Speaking at the Asian Logistics and Maritime Conference (ALMC), Mr Li said the express industry capacity has been growing at 15 per cent a year, even that double-digit growth was not enough to cope with the rise of Chinese e-commerce.
E-commerce accounts for 12 per cent of sales in China today, making it the largest e-commerce market in the world - and one expected to grow another 46 per cent by the end of the year to US$446 billion, according to iResearch.
Henry Tan, CEO of Luen Thai Holdings, the Hong Kong-listed garment giant, with more than US$1 billion in annual sales, said he expects traditional brick-and-mortar retailing to "collapse" as e-commerce grows to account for 50 per cent of Chinese retail sales in China.
Mr Li said this growth has led some e-commerce providers to manage logistics on their own. Some, like JD.com, are setting up warehousing, while others are facilitating shipments instead.
Alibaba, the largest e-commerce company in China does not maintain inventory like Amazon, but has allocated $200 million to develop its logistics, a move likely to induce a change in Alibaba's approach to inventory, Mr Li said.
"If we cannot provide different options, e-commerce will focus on building logistics," Mr Li told some of the 1,600 delegates attending the conference at the Hong Kong Convention and Exhibition Centre in Wanchai.

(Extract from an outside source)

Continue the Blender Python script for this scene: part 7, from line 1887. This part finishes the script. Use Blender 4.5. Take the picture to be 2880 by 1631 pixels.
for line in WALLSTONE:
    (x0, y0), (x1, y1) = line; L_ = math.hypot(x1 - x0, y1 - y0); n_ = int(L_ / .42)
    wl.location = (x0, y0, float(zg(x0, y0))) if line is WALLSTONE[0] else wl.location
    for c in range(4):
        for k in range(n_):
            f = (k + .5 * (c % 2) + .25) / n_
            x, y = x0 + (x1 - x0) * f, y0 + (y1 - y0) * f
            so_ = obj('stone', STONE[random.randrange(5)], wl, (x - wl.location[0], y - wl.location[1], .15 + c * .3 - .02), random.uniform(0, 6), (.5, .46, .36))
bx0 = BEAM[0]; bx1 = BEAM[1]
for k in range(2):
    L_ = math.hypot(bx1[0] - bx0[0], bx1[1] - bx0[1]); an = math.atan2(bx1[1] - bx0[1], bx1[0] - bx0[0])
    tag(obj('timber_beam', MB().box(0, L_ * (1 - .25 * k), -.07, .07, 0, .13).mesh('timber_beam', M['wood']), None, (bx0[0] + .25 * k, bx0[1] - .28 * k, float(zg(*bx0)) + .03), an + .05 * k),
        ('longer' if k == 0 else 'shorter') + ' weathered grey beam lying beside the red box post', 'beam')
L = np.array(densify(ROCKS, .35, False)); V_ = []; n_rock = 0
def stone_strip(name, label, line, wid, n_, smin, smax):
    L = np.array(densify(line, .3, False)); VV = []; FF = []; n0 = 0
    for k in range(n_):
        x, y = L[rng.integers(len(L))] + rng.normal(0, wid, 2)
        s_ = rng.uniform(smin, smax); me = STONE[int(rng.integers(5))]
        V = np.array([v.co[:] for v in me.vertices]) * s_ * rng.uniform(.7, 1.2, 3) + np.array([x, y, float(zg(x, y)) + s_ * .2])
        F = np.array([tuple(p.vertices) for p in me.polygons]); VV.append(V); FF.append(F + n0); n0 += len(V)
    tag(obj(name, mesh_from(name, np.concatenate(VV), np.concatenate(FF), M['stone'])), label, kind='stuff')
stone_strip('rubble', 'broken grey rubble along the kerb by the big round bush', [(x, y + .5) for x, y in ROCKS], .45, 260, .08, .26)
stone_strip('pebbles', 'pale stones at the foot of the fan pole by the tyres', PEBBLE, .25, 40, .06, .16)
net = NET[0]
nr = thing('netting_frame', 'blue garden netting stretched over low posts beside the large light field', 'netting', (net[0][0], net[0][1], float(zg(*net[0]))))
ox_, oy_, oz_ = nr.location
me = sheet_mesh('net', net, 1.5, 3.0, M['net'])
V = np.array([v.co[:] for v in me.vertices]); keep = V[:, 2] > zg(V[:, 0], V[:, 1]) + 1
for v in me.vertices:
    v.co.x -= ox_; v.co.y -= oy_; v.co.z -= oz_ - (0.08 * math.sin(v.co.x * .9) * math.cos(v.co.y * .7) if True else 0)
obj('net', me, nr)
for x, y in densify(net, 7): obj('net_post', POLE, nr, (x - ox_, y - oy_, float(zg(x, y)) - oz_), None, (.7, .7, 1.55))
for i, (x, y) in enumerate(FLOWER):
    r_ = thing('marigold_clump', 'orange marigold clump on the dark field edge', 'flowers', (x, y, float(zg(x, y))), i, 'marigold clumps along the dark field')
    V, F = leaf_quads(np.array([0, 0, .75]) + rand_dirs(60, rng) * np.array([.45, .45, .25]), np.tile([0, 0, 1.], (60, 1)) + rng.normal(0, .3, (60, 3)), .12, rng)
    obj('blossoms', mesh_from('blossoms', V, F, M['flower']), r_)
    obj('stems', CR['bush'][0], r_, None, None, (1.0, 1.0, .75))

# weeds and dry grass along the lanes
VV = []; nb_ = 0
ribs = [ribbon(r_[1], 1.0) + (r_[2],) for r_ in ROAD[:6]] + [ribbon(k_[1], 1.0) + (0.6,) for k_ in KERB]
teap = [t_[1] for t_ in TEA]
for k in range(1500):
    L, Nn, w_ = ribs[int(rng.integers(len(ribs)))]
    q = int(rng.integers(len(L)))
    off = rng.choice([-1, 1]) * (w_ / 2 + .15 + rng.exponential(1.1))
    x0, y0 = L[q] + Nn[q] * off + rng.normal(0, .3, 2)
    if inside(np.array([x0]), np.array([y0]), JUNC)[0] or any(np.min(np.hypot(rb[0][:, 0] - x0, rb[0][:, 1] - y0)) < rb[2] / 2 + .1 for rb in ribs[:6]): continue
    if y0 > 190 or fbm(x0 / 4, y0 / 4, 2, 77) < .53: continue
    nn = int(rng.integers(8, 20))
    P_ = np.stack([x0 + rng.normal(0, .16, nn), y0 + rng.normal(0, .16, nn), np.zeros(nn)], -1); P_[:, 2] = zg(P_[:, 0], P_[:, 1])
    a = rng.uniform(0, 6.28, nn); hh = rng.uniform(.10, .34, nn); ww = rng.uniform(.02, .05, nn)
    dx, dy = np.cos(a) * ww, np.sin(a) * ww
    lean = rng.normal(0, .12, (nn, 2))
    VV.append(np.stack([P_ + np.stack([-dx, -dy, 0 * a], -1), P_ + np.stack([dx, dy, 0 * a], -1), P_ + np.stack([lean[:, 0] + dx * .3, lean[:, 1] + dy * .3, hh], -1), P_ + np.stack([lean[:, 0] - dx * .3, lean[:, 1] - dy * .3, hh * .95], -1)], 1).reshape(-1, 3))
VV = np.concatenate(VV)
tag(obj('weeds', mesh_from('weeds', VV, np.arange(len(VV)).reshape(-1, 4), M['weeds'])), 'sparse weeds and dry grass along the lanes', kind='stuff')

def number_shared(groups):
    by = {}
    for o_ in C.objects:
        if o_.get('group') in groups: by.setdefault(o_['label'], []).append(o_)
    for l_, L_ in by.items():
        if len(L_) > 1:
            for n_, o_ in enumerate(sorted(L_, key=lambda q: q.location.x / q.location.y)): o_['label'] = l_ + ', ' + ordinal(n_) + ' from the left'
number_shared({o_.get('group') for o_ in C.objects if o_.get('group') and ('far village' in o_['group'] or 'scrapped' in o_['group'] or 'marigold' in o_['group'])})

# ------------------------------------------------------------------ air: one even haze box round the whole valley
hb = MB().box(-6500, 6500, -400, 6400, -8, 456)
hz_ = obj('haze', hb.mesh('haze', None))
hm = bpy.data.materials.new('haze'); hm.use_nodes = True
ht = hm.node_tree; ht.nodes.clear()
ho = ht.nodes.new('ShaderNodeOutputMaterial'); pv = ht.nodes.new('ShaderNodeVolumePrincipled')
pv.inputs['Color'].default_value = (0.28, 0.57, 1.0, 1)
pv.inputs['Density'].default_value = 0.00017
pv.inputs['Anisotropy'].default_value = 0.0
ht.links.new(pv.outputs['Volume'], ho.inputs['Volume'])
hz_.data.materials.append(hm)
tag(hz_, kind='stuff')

All this e-commerce in China, of course, bodes well for air cargo; as Tan remarked: "We should all buy FedEx stock."
But can the current infrastructure maintain it? Steven Verhasselt, an Air Cargo Management Group senior consultant, based in Hong Kong, said that there simply are not enough pilots in China to fly the freighters needed to handle all the e-commerce and express volume.
And China does not appear to be inclined to change its regulations to allow for more foreign pilots to handle the flow, he said.